Toda conversión debe ser contada con la propia vida tras asumir principios humanos con la responsabilidad que solo la libertad puede dar, y una conciencia que pueda significar encontrar el sí mismo, un verdadero sentido de vida e intentar ser mejores. Para eso es un mito, para inspirar y hacer surgir lo mejor de todos.  El mito sobrevive a pesar de guerras, traiciones e infamias incluso cometidas en su nombre.  Ojalá nazca, o más bien que emerja lo que siempre ha habitado en nosotros y espera la ocasión de ser parte de un destino cada vez más humano.
La idea es hacer realidad lo que se promueve; redimirnos y librarnos de situaciones penosas e inevitables dolores auto infligidos; que aceptemos nuestra calidad de perfectibles sin pesimismos derrotistas ni arrogancia cegadora.  Es tiempo de conmoverse y esperar algo de la ternura, principalmente la que emerja de nosotros sin seguir esperando que lo bueno nos llegue de afuera como si lo mereciéramos. Es momento de eclosionar y dejar salir lo divino que llevamos dentro, lo que no sabemos nombrar y que nos puede llevar a ser lo que realmente somos.
¿Qué nos provoca un niño cuando nace?, ¿qué deseamos para el?, ¿qué estamos dispuestos a hacer por él?
Atenidos a los hechos, sabemos que todo ser humano de una forma o de otra, se auto determina y difícilmente puede apartarse de su naturaleza básica para hacerlo.  Jesús no puede cambiar a nadie, no tiene ese poder.  El mundo sería otro si así fuera. El niño que nace es un símbolo de amor que puede enternecer, estimular la confianza en nosotros mismos para renunciar al ensimismamiento y atrevernos a los vínculos humanos sin tanta normativa, y solo apelando a la sinceridad y a la intención generosa. Sin infatuarnos, nos olvidamos de nosotros mismos y estamos en la ruta de encontrarnos.  Es la paradoja del amor.
A través de la vida, tenemos muchas ocasiones para revisar un enorme símbolo colectivo y a la vez individual; el nacimiento de Jesús.  Algo que cada vez sentimos y entendemos diferente; ya sea consciente o insensiblemente, y dependiendo de lo que estemos viviendo o hayamos aprendido de los hechos a los que vamos teniendo acceso. Todos los días son para nacer; la vida es un nacimiento continuo.

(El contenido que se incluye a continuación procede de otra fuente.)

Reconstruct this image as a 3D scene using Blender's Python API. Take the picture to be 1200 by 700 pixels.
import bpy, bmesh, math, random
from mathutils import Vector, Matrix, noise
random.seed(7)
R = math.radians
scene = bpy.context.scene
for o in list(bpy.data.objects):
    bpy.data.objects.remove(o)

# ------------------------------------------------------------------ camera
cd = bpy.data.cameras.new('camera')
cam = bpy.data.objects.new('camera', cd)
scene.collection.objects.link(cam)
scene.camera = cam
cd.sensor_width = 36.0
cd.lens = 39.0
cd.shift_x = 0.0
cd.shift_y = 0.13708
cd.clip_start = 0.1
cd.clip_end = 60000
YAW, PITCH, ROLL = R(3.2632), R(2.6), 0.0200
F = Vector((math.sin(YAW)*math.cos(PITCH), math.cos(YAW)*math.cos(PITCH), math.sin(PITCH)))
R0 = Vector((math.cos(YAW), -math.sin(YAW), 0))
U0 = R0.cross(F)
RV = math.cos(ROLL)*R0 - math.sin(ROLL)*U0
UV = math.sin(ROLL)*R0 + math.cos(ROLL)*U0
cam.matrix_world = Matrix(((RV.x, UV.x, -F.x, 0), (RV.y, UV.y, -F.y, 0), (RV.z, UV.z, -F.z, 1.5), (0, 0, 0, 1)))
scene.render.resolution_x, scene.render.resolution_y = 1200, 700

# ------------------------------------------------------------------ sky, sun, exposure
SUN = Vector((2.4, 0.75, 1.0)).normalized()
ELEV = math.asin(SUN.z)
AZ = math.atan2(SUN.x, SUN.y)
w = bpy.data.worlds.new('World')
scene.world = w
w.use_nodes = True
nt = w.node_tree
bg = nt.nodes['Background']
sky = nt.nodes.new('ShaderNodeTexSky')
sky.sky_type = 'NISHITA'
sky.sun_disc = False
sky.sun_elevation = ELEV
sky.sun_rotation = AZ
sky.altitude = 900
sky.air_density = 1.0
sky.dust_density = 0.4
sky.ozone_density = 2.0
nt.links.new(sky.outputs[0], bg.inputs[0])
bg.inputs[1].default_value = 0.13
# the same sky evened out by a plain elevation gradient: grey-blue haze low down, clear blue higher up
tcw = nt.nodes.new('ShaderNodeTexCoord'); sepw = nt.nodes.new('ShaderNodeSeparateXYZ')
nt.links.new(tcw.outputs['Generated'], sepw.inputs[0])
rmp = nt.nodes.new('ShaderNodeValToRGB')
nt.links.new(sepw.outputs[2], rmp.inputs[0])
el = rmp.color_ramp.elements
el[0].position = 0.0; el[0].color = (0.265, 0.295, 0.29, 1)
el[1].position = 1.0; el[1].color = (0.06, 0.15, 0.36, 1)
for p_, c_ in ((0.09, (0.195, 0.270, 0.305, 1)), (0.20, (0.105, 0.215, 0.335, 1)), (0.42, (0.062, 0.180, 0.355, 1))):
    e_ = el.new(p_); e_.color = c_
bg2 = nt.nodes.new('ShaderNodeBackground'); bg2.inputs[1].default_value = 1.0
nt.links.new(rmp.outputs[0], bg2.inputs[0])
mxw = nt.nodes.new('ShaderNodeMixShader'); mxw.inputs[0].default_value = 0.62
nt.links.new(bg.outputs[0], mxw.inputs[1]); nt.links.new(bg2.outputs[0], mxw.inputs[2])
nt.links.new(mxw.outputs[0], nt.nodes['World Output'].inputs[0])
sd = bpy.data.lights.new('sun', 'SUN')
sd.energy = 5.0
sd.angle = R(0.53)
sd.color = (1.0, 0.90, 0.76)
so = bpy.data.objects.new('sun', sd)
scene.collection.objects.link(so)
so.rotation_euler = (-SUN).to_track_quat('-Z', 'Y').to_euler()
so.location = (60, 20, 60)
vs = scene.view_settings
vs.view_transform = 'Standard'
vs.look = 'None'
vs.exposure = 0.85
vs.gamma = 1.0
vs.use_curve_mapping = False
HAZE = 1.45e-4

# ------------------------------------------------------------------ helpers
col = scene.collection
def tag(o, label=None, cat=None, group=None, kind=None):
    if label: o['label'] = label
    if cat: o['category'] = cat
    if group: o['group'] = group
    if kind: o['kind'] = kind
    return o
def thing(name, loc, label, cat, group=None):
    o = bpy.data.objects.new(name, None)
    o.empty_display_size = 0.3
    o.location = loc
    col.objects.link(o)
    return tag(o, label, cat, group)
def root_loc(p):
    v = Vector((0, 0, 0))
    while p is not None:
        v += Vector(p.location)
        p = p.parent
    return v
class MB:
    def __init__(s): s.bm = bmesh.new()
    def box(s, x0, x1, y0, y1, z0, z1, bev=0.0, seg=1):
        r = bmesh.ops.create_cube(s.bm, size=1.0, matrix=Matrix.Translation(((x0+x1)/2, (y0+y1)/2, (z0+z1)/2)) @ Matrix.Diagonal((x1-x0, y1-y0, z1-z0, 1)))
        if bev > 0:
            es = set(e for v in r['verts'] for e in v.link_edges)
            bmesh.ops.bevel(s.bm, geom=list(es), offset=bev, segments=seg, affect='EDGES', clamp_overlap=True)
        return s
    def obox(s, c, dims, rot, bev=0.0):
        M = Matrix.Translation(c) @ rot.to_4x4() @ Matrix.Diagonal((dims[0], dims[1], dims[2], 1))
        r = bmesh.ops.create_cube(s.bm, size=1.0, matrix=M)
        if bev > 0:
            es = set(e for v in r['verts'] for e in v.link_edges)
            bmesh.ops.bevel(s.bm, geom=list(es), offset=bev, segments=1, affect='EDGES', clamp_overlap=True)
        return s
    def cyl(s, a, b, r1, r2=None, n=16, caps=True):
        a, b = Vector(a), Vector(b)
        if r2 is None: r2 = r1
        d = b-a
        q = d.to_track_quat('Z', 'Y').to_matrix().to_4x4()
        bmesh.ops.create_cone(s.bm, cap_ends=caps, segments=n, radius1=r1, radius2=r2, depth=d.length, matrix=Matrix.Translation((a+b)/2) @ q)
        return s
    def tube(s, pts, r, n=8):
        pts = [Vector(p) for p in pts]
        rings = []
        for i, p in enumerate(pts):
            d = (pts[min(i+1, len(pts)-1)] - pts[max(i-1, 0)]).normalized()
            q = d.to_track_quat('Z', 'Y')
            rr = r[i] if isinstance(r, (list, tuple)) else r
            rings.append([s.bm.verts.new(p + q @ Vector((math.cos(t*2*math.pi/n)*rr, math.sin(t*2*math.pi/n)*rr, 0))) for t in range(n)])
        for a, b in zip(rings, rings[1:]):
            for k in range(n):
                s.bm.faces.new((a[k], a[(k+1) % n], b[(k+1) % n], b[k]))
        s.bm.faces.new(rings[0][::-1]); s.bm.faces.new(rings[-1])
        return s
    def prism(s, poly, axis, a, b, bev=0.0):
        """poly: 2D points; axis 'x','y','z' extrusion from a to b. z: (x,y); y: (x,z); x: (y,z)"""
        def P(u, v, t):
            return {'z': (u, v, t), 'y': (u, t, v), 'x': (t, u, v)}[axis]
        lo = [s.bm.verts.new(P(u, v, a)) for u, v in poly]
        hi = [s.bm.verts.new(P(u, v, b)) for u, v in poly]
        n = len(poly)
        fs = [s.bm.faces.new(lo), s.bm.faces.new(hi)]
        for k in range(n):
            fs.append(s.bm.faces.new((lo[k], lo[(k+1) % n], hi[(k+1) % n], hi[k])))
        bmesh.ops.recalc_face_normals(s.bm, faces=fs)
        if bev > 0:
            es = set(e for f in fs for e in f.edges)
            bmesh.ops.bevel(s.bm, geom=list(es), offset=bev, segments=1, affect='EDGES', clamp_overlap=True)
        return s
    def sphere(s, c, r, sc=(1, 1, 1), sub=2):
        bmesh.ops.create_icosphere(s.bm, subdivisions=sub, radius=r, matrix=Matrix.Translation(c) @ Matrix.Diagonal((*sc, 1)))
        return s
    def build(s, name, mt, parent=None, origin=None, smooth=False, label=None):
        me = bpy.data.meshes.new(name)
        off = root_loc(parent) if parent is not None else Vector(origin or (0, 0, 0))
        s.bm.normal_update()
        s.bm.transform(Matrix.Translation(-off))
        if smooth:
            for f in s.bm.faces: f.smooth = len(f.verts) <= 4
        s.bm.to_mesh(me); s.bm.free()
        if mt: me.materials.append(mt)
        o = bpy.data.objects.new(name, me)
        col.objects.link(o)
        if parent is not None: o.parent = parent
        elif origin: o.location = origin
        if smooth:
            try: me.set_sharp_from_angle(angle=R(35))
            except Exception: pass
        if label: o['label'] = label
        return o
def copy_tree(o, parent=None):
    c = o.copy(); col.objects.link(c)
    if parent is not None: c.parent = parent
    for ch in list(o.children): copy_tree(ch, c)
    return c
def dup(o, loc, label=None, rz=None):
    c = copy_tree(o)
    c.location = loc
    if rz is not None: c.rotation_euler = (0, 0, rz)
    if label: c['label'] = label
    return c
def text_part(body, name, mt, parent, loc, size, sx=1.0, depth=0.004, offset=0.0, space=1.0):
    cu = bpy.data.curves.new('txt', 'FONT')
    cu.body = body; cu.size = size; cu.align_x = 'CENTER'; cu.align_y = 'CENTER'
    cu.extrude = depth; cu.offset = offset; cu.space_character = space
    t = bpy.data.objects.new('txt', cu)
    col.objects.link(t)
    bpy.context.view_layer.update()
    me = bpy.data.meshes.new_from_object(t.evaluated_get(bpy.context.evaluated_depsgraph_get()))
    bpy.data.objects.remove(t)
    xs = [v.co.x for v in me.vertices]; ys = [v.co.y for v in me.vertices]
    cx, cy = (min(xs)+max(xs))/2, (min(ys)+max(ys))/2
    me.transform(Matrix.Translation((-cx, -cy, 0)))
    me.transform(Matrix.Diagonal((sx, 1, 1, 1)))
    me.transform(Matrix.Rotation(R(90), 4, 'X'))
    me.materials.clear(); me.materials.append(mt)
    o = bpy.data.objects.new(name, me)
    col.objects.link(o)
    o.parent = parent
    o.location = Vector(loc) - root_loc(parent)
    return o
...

Puede inspirarnos a vivir en paz, a ser paz y ofrecerla.  No es fácil; al menos es más difícil que proclamarse cristiano y ya, solo esperando el día de cualquier rito.  Una paz que no traicione los principios que hemos auto gestionado y que no se retrase con la culpa sino busque el amor, para no mentir después diciéndole amor a cualquier cosa.
Tal vez sea el mismo niño el que nace pero mi ser es otro ahora. Es un niño no como lo he visto antes, ya no soy el mismo hombre y mañana seguramente veré otra cosa.  Mientras siga vivo seguiré andando y nada será lo mismo, y eso me da mucha esperanza.